La giustizia amministrativa

Della costituzione materiale del nostro sistema giudiziario fa parte anche un monstrum: un organo giurisdizionale che è anche organo di consulenza di una parte. Mi riferisco al Consiglio di Stato, che giudica le inadempienze della stessa Pubblica amministrazione di cui è appunto consulente. Inevitabile, quindi, che con questo vertice abbia finito per diventare mostruosa anche la base della piramide, costituita da Tribunali che non giudicano sulla base di diritti, ma di “interessi legittimi”, e che non riconoscono la parità delle parti, dal momento che fondano la loro stessa esistenza sulla preminenza degli interessi di una parte (lo Stato) su quelli dell’altro (il cittadino).

La riforma del Codice penale

La riforma della giustizia, peraltro, non può riguardare solo le procedure e l’ordinamento giudiziario, ma deve investire anche e soprattutto le norme sostanziali che la magistratura è chiamata a far rispettare. La riforma del Codice penale  dovrebbe essere ormai matura. Sarebbe auspicabile che essa prevedesse ampie depenalizzazioni, onde concentrare l’azione penale sui reati di maggiore gravità. E sarebbe auspicabile che di questo nel frattempo tenesse conto anche il legislatore, evitando di ricorrere a sanzioni penali nel legiferare su nuove ipotesi di reato. Così però non è, come ha denunciato di recente Antonio Polito nel commentare le gride governative contro la prostituzione, l’immigrazione clandestina, la guida in stato d’ebbrezza e quant’altro integra l’onnicapiente “pacchetto sicurezza”.[11] Senza dire del simmetrico riflesso condizionato della sinistra, sempre pronta a penalizzare, invece, il politically uncorrect.

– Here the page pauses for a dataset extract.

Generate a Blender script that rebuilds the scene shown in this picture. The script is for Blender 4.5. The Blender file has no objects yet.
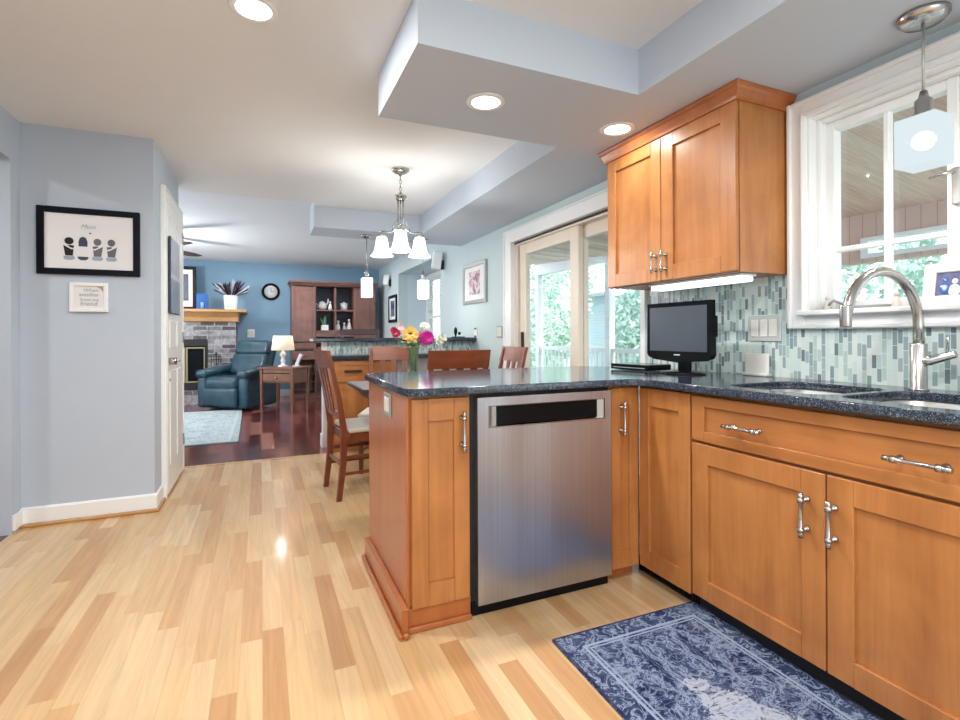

La stampa e la riservatezza delle indagini

Due parole, infine, sulla riservatezza delle indagini. Come disse nel 1977 Amendola con intenzioni non encomiastiche, “l’Italia è il paese più libero del mondo”. In tutti i paesi civili, infatti, la riservatezza delle indagini, e la stessa limitazione della pubblicità dei processi, in un modo o nell’altro vengono garantite. Anche con misure simboliche, come il divieto di accesso ai fotografi nelle aule giudiziarie o le parrucche indossate dai giudici di Sua Maestà britannica. Non occorre quindi fare grandi sforzi di fantasia per risolvere il problema. Basta da un lato copiare le norme tedesche o quelle inglesi. Dall’altro, leggere qualche testo di semiologia elementare che spieghi la differenza che c’è fra uno schizzo a matita e uno schermo televisivo. In Italia, invece, la libertà di stampa è permanentemente in pericolo. Anche quando abbandona ogni vocazione alla informazione autonoma e rivendica il diritto di pubblicare intercettazioni telefoniche (che sono veline in re ipsa) con lo stesso vigore con cui dopo la strage di piazza Fontana si rifiutò di prendere per buone le veline dell’epoca.

Ritrovare lo spirito costituente

Quanto alle misure preannunciate dal governo, aspettiamo di vederle prima di giudicarle. Per ora quello che conta è il punto di vista generale, che non può identificarsi né col vittimismo degli uni né col benaltrismo degli altri, ma deve, come ho già detto, essere orientato da uno spirito costituente.  Con questo spirito si potranno meglio valutare anche le riforme già varate, alcune delle quali, per la verità, sembrano pezze a colore. Ma per contestare credibilmente il “lodo Alfano” bisogna avere il coraggio di rivisitare l’immunità parlamentare abrogata dopo l’assalto al Raphael; per contestare il decreto sulle intercettazioni bisogna negare il principio per cui tutto è pubblicabile; e per smascherare la finzione dell’obbligatorietà dell’azione penale bisogna riorganizzare l’ufficio del Pubblico ministero, ridimensionando le ambizioni di tanti sostituti. Soprattutto bisogna che la politica smetta di “neutralizzarsi” e rivendichi l’autorità di promulgare leggi alle quali soltanto (e almeno) è sottoposta la magistratura.

 


[1] A. PIZZORNO, Il potere dei giudici, Laterza, 1998.

[2] Rivista italiana di scienza politica, agosto 1995.

[3] M. CALISE, La Costituzione silenziosa, Laterza, 1998, pp. 61-63 e p. 124.

[4] Da un secolo all’altro, Rubbettino, 2004, pp. 236-240.

[5] Il Corriere della sera  del 19 luglio 2008.

[6] Il Riformista del 3 settembre 2008.

[7] Il Riformista del 25 luglio 2008;

[8] La Repubblica del 22 luglio 2008.

[9] La Stampa del 19 luglio 2008.

[10] Si veda a questo proposito Così l’efficienza entra in tribunale, di D. Corrado e M. Leonardi, su Lavoce.info del 19 febbraio 2007; L’andamento lento della giustizia civile, di M. Leonardi e M. R. Rancan, su Lavoce.info del 2 settembre 2008.

[11] Il Riformista del 13 settembre 2008.